Check24 Founder Henrich Blasé
Outcome
This campaign reportedly cost Check 24 €100m, but that now seems money well spent as, at its peak, 400,000 shirts were sent out daily and the two brands have now shifted an all-time record 5m shirts.
That’s more than the 3m official Adidas Germany home shirts sold during the 2014 World Cup and enough for the Check 24 and Puma to claim that is has become the most produced and worn football shirt in history.
The partnership stopped producing the Check 24 / Puma shirts mid tournament and now they are on sale on eBay for anything between €15 and €85.
In terms of ad content engagement metrics, the hero spot alone notched up an impressive 4m-plus views since it launched on 26 April.
The numbers alone surely make this Check24 and Puma campaign one of the smartest and most successful ambushes in recent times.

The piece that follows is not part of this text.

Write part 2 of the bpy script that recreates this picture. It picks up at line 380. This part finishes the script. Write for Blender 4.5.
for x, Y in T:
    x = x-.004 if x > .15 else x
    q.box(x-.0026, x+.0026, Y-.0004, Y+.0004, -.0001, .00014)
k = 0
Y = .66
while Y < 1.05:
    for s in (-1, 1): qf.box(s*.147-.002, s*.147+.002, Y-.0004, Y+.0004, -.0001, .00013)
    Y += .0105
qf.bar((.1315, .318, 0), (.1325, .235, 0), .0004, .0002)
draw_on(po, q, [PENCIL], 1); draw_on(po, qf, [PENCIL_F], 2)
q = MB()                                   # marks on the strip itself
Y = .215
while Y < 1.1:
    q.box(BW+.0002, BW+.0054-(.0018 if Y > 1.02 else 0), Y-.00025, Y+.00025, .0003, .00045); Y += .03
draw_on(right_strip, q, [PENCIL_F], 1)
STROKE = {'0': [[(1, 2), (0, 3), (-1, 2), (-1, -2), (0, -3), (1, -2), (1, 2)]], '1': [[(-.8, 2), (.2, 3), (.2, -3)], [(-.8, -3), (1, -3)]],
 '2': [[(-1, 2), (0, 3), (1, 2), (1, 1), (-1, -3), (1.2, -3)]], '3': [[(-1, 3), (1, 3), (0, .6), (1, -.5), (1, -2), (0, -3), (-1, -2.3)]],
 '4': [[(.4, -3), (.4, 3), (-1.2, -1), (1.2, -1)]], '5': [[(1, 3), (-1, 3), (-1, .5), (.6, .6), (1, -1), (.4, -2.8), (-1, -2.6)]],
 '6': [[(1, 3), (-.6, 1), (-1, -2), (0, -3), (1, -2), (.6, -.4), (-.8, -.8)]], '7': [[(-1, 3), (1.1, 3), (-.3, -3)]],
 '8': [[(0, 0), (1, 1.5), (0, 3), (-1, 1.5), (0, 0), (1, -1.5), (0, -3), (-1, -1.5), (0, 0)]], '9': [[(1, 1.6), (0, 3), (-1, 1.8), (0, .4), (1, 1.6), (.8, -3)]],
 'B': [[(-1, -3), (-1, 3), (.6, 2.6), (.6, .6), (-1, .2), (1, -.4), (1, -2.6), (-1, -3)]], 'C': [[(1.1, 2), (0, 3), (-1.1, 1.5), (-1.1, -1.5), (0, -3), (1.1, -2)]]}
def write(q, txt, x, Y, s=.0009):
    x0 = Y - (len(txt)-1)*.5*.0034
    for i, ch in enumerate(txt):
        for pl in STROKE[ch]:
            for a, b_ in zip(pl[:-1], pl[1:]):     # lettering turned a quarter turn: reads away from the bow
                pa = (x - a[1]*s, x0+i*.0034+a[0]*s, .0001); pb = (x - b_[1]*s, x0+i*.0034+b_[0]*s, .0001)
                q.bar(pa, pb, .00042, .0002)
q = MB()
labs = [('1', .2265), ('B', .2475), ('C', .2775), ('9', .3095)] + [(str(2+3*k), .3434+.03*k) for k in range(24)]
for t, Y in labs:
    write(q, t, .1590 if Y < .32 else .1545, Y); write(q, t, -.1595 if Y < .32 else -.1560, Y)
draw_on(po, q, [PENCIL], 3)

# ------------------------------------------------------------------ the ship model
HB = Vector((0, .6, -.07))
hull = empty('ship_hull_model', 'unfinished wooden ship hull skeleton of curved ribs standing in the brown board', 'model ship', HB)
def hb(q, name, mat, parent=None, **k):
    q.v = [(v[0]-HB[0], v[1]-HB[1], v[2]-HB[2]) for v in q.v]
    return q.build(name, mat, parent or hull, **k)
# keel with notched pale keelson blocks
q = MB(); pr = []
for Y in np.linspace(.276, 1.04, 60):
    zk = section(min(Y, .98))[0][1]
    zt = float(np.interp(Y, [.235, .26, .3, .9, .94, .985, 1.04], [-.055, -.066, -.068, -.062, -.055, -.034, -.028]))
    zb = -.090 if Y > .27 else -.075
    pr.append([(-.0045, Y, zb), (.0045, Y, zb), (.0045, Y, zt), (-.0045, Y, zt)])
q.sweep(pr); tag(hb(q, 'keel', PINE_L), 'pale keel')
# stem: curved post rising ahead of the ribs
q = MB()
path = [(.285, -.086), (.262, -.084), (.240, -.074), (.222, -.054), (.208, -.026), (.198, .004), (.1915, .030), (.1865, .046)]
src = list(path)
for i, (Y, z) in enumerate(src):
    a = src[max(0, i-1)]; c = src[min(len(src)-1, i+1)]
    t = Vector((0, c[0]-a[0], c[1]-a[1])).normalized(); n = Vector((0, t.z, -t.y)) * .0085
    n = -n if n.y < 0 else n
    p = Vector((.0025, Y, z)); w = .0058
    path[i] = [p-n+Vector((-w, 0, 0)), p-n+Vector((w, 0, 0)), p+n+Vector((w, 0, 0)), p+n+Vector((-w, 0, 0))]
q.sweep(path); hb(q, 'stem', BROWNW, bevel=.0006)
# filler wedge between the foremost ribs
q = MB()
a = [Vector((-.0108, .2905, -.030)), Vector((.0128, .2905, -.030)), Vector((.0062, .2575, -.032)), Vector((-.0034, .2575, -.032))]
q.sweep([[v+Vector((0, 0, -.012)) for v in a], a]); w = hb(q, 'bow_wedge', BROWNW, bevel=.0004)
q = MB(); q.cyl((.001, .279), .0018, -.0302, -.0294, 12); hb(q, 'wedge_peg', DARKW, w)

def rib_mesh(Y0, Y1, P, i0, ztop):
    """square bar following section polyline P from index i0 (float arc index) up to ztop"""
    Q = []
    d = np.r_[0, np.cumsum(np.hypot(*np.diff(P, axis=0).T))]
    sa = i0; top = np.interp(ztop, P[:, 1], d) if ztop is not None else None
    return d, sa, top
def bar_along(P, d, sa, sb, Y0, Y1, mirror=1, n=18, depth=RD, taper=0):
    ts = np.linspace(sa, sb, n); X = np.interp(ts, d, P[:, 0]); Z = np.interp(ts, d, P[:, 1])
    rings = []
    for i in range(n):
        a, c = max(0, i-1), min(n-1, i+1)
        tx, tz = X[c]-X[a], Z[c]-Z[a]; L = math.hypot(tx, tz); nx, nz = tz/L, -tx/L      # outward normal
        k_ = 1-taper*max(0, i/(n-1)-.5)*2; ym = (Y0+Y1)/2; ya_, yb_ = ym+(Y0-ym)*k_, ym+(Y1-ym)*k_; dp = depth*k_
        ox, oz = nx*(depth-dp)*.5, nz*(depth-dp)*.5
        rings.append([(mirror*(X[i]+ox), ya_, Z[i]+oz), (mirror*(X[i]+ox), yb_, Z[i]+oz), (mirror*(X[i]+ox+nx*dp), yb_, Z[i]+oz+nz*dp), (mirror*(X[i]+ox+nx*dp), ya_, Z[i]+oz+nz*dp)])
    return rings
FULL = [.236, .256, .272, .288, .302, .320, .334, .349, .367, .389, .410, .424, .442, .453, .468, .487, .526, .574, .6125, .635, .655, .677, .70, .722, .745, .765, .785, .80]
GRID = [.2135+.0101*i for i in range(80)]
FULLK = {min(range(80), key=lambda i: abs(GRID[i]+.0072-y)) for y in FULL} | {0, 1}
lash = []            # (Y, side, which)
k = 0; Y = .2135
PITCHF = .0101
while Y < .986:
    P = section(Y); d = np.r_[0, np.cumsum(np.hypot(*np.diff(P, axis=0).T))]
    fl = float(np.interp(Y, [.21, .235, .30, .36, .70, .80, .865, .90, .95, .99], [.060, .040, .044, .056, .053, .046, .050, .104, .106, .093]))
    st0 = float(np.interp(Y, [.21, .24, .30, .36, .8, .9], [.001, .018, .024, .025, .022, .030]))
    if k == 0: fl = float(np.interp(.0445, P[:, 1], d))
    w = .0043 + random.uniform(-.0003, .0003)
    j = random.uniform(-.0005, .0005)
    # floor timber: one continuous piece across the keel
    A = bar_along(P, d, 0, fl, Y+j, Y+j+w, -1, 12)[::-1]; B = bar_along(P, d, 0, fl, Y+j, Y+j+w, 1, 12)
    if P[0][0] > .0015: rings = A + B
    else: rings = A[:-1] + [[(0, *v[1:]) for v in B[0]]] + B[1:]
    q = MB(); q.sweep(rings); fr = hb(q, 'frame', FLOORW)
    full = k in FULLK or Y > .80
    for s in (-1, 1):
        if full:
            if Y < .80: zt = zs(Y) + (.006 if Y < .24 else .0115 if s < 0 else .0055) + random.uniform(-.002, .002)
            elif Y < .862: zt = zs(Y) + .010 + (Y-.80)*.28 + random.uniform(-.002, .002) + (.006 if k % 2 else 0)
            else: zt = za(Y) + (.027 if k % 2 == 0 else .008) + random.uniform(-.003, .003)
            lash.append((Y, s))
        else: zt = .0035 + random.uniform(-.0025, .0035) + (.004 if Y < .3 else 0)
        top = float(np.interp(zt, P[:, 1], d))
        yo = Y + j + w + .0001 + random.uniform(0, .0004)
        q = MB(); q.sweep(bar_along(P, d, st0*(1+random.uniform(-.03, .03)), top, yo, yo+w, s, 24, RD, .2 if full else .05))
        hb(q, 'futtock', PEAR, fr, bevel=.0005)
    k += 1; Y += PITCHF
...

More than just a shrewd PR triumph, this campaign takes a leaf out of the Aldi and Lidl approach to copying existing products without actually breaking the law and is a fine example of a successful ambush campaign around a major sporting event.
It certainly generated plenty of headline-generating results and, while neither adidas nor the DFB (and probably even Nike) will be too pleased about it, this is how the contemporary ambush game is played.
On the ground in Germany you can’t avoid the shirts: they are literally everywhere around the EUROs – from bars and restaurants, to public transport and stadiums.
They also appear frequently across social media: indeed, TikTok is awash with videos of fans wearing them, while YouTube has thousands of videos showing which clothes fans have paired with them or the make-up that matches the shirt and the internet is full of memes about them too.
Did Check24 and Puma win the marketing EUROs before the knock-out stages had even begun?
This ambush, partner campaign runs in parallel with Puma’s own ‘See The Game Like We Do’ tournament iteration of its umbrella #ForeverFaster brand platform.